Few companies have organized themselves well and have systems and structures in place to manage the future of operations. CxOs are reporting that they are lost as far as understanding what is only fashion versus what brings real value and hopefully a competitive advantage to their companies. They also ask themselves how to organize a continuous transformation towards a future-of-operations target picture, how to be reactive to technology disruptions in an agile way and, last but not least, how to gain access to required technologies.

Risks are non-competitive operational performance, stranded investments and lost profits

In these disruptive times most companies are at risk. In our current “Digital Transformation” study we have found that more than 80% of the companies have no clear target picture and transformation plan regarding Industry 4.0 and the related digital and non-digital technologies. They are designing and developing their operational performance by accident. The funding for the differentiating investments in operations redesign and technology does not come through – moreover, it is diluted.

The opportunity is to become industry leaders in EBIT margin development and operational agility.

In several operations projects we have modeled the cost advantage an early adopter could achieve over a follower. The results depend on who you are exciting or threatening. On average, an early adopter improves by 10% within two years and almost doubles EBIT margin in 10 years.

Five-step management agenda to make it happen

Defining, building and operating an enhanced operations model using new digital technologies is a significant challenge for the CxO suite: underlying technology bandwidth is beyond the available competences of almost any traditional industry player. Implementation times for global Industry 4.0 projects are beyond the horizon of technology developments, and their evaluation can be assessed. Capex and investment required for globally consistent business model changes in operations exceed typical investment budgets by far. So how can these challenges be overcome?
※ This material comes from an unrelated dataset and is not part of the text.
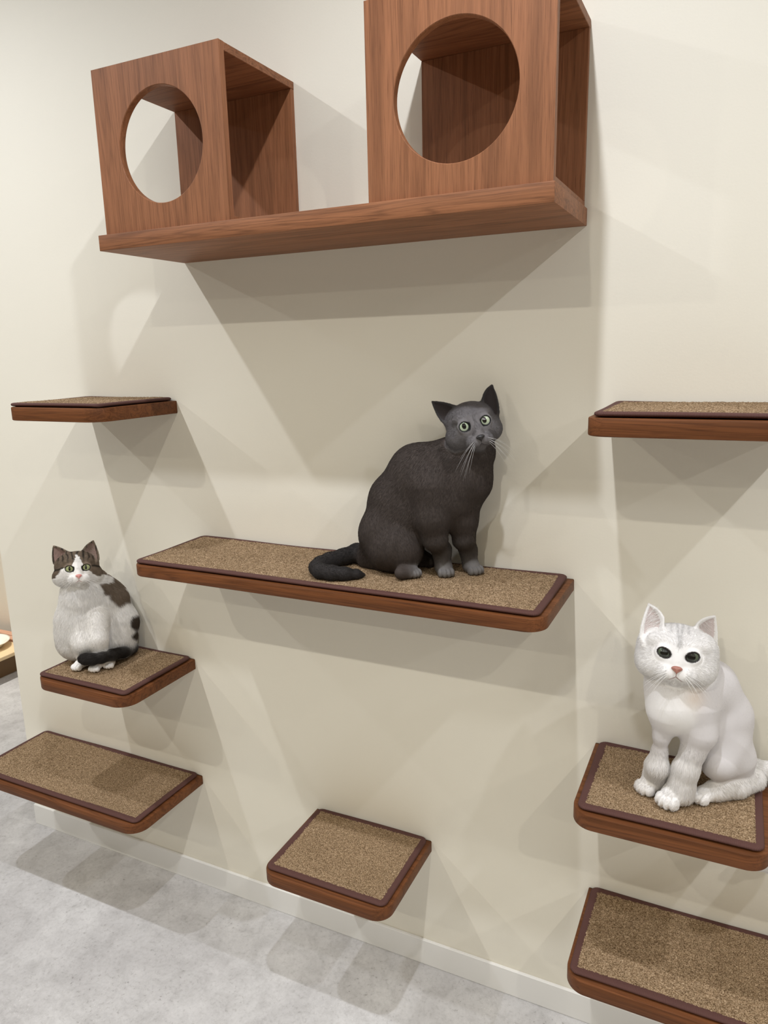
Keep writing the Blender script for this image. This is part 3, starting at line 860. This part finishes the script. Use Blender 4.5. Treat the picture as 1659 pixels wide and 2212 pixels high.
finish_cat(g, 'dark_grey_cat', 'dark grey cat with pale green eyes sitting upright on the long middle shelf', mat_eye('pale_green_eye', (.40, .49, .32, 1), (.50, .58, .42, 1), (.30, .44)),
           (.012, .010, .010, 1), (.012, .010, .010, 1), M_WH_DARK, 130000, .00016, nose_y=-.0265, nose_w=.0084, lift=.48, seed=11, whisk_len=.062)

# ---- brown and white cat on the left shelf
c = Cat(Z_F)
WT = (.80, .78, .745); BR = (.165, .124, .088); BK = (.018, .015, .013)
c.body_col, c.body_len = WT, .015
c.lid_r = .0010; c.rim = (.012, .010, .008); c.gaze = (.02, .06); c.wdroop = -.25
dn = np.array([0, 0, -1.])
c.cone((222, 1372, 2.165), .080, (222, 1305, 2.160), .070, flow=dn+R_*.25, k=.03)       # back and hips
c.cone((222, 1300, 2.155), .060, (196, 1262, 2.120), .050, flow=dn+R_*.35, k=.03)
c.cone((175, 1358, 2.118), .060, (178, 1300, 2.100), .055, flow=dn, k=.03)               # chest and belly
c.cone((176, 1290, 2.095), .050, (170, 1252, 2.095), .043, flow=dn, k=.025)
c.cone((165, 1385, 2.115), .050, (168, 1340, 2.11), .056, flow=dn-R_*.2, k=.03)
c.cone((255, 1388, 2.150), .048, (258, 1345, 2.160), .052, flow=dn+R_*.2, k=.03)         # haunch
pl = at_z(172, 1444, c.mz); pr = at_z(208, 1447, c.mz)
c.chain([((208, 1335, 2.085), .036), ((212, 1382, 2.058), .026), (pr+np.array([.004, .019, .022]), .018)], flow=dn, ln=.009, k=.010)
c.chain([((182, 1345, 2.085), .034), ((181, 1388, 2.062), .025), (pl+np.array([.006, .019, .022]), .018)], flow=dn, ln=.010, k=.02)
PWT = (.80, .78, .75)
c.paw(pl, (.1, -1), .030, PWT, .003); c.paw(pr, (.35, -.95), .030, PWT, .003)
c.paw(at_z(238, 1440, c.mz), (.45, -.9), .028, PWT, .003)
c.chain([((262, 1392, 2.165), .021), ((284, 1399, 2.158), .0165), ((266, 1408, 2.112), .0155), ((243, 1415, 2.072), .0150), ((220, 1420, 2.044), .0145), ((200, 1424, 2.033), .0150), ((186, 1424, 2.032), .0145), ((178, 1423, 2.034), .0120)], col=BK, ln=.010, k=.006)
c.head((167, 1229, 2.075), 2, 2, 6, k=1.06, cheek=1.02, col=WT, ln=.0085, narrow=1.24)
EB = (.20, .15, .11)
c.ear((119, 1226), (151, 1199), (117, 1181), col=EB) if False else None
c.ear((119, 1224, 2.085), (152, 1200, 2.075), (116, 1180, 2.090), cup=.013, col=EB, t=.0024, bulge=1.8)
c.ear((213, 1215, 2.085), (176, 1198, 2.075), (201, 1169, 2.090), cup=.013, col=EB, t=.0024, bulge=1.8)
c.lids(ex=.0200, ey=.0005, R=.0145, rx=.94, ry=.70, tilt=10, sink=.0125, out=4, col=WT)
c.build()
lp = c.local(c.V); X, Y, Z_ = lp[:, 0], lp[:, 1], lp[:, 2]
ns = lambda q, f, s: np.sin(f*q[:, 0]+1.3*s)*np.sin(f*q[:, 1]+2.1*s)+np.sin(f*1.7*q[:, 2]+.7*s)*np.sin(f*1.3*q[:, 0]-s)
wob = .0022*ns(lp, 260, 1)
head = (np.abs(lp) < .085).all(1) & (Y > -.045)
blaze = np.abs(X-.0005) < np.clip(.0035+.010*(.034-Y)/.034, 0, .016)+wob
napes = .9*np.clip(-Z_, 0, .035)
cap_l = (X < 0) & (Y+wob+napes > .0045-1.1*np.clip(-X-.034, 0, .022)) & ~((X > -.0335) & (Y < .010) & (Z_ > .02) & (X > -.030-.0) & (Y < .0035))
cap_r = (X >= 0) & ((Y+wob+napes > .004) | ((X > .017) & (Y+wob > -.002-.9*np.clip(X-.020, 0, .022))))

brown = head & ((cap_l | cap_r) & ~(blaze & (Y < .036))) | (head & (Y > .040))
strp = np.clip(np.sin(X*520+ns(lp, 90, 2)*1.0)*1.6-.35, 0, 1)*np.clip((Y-.014)/.012, 0, 1)
bc_ = np.array(BR)[None]*(1-.80*strp[:, None])*(1+.25*ns(lp, 330, 3)[:, None]*.5)
for sx, yy in ((-1, .004), (1, .004)):                              # dark line running back from each eye
    ln_ = np.exp(-((Y-(yy-.16*np.clip(np.abs(X)-.034, 0, .04)))/.0028)**2)*((X*sx) > .033)
    bc_ = bc_*(1-.85*ln_[:, None])
c.C = np.where(brown[:, None], bc_, c.C)
c.L = np.where(head & (Y > -.02), np.minimum(c.L, .0065), c.L)
inn = c.inner > .5
c.C = np.where(inn[:, None], np.array([.25, .16, .135])[None]*(1-.45*np.clip((Y-.055)/.03, 0, 1))[:, None], c.C)
for (u, v, d, ru, cl) in ((250, 1258, 2.135, .036, BR), (262, 1285, 2.125, .030, BR), (239, 1240, 2.13, .022, BR), (298, 1342, 2.16, .023, (.06, .045, .032)), (296, 1370, 2.15, .016, (.06, .045, .032)), (120, 1298, 2.13, .022, BR), (120, 1385, 2.13, .026, BR)):
    q = (c.V-at(u, v, d)); q -= np.outer(q@_f, _f)*.6
    dd = np.linalg.norm(q, axis=1)+.003*ns(c.V, 120, 4)
    k_ = np.clip((ru-dd)/.006, 0, 1)[:, None]*(~head)[:, None]
    c.C = c.C*(1-k_)+np.array(cl)*k_
onh = head & (Z_ > -.02)
c.Fl = np.where(onh[:, None], (c.V-c.hp_(0, -.012, .050)), c.Fl); c.Fl /= np.linalg.norm(c.Fl, axis=1)[:, None]+1e-9
c.ear_hair = (.010, (.34, .27, .22), .35)
finish_cat(c, 'brown_and_white_cat', 'white cat with brown tabby cap and black tail sitting on the left shelf', mat_eye('olive_green_eye', (.34, .36, .17, 1), (.27, .30, .14, 1), (.20, .44)),
           (.62, .27, .24, 1), (.30, .14, .12, 1), M_WH_WHITE, 110000, .00021, seed=21, whisk_len=.05, nose_w=.0080, lift=.46)

# ---- white cat on the right shelf
w = Cat(Z_I); w.edge = .91; w.var = .10
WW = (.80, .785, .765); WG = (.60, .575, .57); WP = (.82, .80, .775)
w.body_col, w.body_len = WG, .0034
w.ear_rim = .78; w.lid_r = .0011; w.rim = (.02, .016, .014); w.gaze = (0, -.05); w.wdroop = -.55
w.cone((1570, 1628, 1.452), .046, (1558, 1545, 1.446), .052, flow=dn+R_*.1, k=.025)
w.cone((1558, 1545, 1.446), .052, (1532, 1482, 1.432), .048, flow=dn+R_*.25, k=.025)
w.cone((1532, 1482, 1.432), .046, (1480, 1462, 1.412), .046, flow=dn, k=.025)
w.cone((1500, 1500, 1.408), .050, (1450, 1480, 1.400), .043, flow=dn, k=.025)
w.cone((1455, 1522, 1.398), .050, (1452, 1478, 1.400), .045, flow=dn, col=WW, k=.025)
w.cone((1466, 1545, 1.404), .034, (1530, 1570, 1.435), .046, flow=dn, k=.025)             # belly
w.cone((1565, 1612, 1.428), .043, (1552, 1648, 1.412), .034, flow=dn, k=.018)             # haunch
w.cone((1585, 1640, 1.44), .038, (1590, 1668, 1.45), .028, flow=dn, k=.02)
ftz = lambda u, v, r: at_z(u, v, w.mz+r)
w.chain([(ftz(1628, 1684, .020), .021), (ftz(1590, 1698, .019), .0205), (ftz(1545, 1708, .017), .0195)], col=WP, ln=.013, k=.012, flow=R_*.5+dn*.6)
w.paw(at_z(1522, 1728, w.mz), nrm(at_z(1490, 1735, w.mz)-at_z(1560, 1712, w.mz)), .034, WP, .008)
# forelegs with shaggy cuffs
pl = at_z(1400, 1708, w.mz); pr = at_z(1448, 1735, w.mz)
w.chain([((1436, 1548, 1.395), .028), ((1429, 1590, 1.402), .0135), ((1425, 1625, 1.415), .0120)], flow=dn, k=.014)
w.chain([((1425, 1622, 1.415), .0125), ((1420, 1652, 1.422), .0185), (pl+np.array([.012, .016, .026]), .0235)], col=WP, ln=.016, k=.012, flow=dn)
w.paw(pl+np.array([.002, .004, 0]), (-.55, -.85), .038, WP, .008)
w.chain([((1504, 1535, 1.390), .040), ((1511, 1585, 1.384), .0285), ((1498, 1622, 1.390), .0205)], flow=dn-R_*.1, k=.014)
w.chain([((1498, 1620, 1.390), .0205), ((1483, 1658, 1.397), .0205), (pr+np.array([.016, .012, .024]), .0250)], col=WP, ln=.016, k=.012, flow=dn)
w.paw(pr+np.array([.002, .002, 0]), (-.45, -.9), .042, WP, .008)
# tail hanging over the end of the shelf
w.chain([((1600, 1652, 1.470), .024), ((1622, 1657, 1.480), .017), ((1665, 1666, 1.475), .0165), ((1712, 1690, 1.462), .017), ((1738, 1745, 1.448), .019), ((1730, 1805, 1.438), .021), ((1700, 1850, 1.432), .020), ((1665, 1868, 1.430), .014), ((1648, 1872, 1.430), .008)], col=WP, ln=.013, k=.008)
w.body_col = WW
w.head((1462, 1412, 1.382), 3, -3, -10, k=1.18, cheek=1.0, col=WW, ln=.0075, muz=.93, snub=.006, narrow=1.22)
for sx in (-1, 1):
    w.ell(w.hp_(sx*.040, .004, -.006), tuple(np.array((.0215, .030, .028))*1.18), w.hR, WW, .009, -w.hR[1], .014)
    w.ell(w.hp_(sx*.0135, -.0285, .033), tuple(np.array((.0165, .0135, .015))*1.18), w.hR, WW, .006, -w.hR[1], .008)
ax = w.hR
for sx in (-1, 1):                                                   # heavy brows that give the frown
    w.cone(w.hp_(sx*.038, .0175, .022), .0085*1.19, w.hp_(sx*.0105, .0105, .0345), .0080*1.19, WW, .005, ax[1], .008)
    w.ell(w.hp_(sx*.034, -.024, .018), tuple(np.array((.020, .017, .018))*1.19), ax, WW, .008, -ax[1], .012)
w.ear((1383, 1388, 1.385), (1436, 1347, 1.378), (1402, 1306, 1.395), cup=.014, col=WW, t=.0024, bulge=1.8)
w.ear((1543, 1412, 1.392), (1500, 1357, 1.380), (1544, 1332, 1.398), cup=.013, col=WW, t=.0024, bulge=1.8)
w.lids(ex=.0200, ey=.0008, R=.0138, rx=.98, ry=.66, tilt=18, sink=.0118, out=5, col=WW, brow=.42)
w.build()
lp = w.local(w.V); X, Y, Z_ = lp[:, 0], lp[:, 1], lp[:, 2]
head = (np.abs(lp) < .085).all(1) & (Y > -.048)
sx_ = np.exp(-((np.abs(X)-.0008-.004*np.clip((Y-.02)/.03, 0, 1))/.0022)**2)*np.clip((Y-.008)/.006, 0, 1)*(Z_ > 0)
sx_ += .7*np.exp(-((np.abs(X)-.0125)/.0024)**2)*np.clip((Y-.028)/.008, 0, 1)*(Z_ > -.02)
w.C = w.C*(1-.26*np.clip(sx_, 0, 1)*head)[:, None]
w.C = np.where((w.inner > .5)[:, None], np.array([.56, .48, .46])[None], w.C)
tan = np.exp(-(np.linalg.norm(w.V-at(1492, 1506, 1.362), axis=1)/.020)**2)[:, None]*.55
w.C = w.C*(1-tan)+np.array([.62, .43, .27])*tan
onh = head & (Z_ > -.02)
w.Fl = np.where(onh[:, None], (w.V-w.hp_(0, -.008, .048)), w.Fl); w.Fl /= np.linalg.norm(w.Fl, axis=1)[:, None]+1e-9
w.ear_hair = (.019, (.90, .88, .86), .16)
finish_cat(w, 'white_cat', 'white cat with a frowning round face sitting on the right shelf', mat_eye('dark_green_eye', (.055, .070, .045, 1), (.080, .098, .062, 1), (.44, .46)),
           (.36, .155, .115, 1), (.22, .13, .11, 1), M_WH_WHITE, 120000, .00017, seed=31, whisk_len=.042, nose_w=.0082, nose_y=-.0215, lift=.40)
Five steps are necessary to fully leverage technology and value-chain opportunities to become an industry leader in operational performance:

  1. Understand the relevant technologies and their maturity levels
  2. Identify and describe concrete applications of these technologies per operations function
  3. Determine each of these applications’ value and define a target picture
  4. Define a transformation path and launch a portfolio of concrete implementation projects
  5. Establish technology access and an innovation network

Each of these steps has its own success factors and benefits.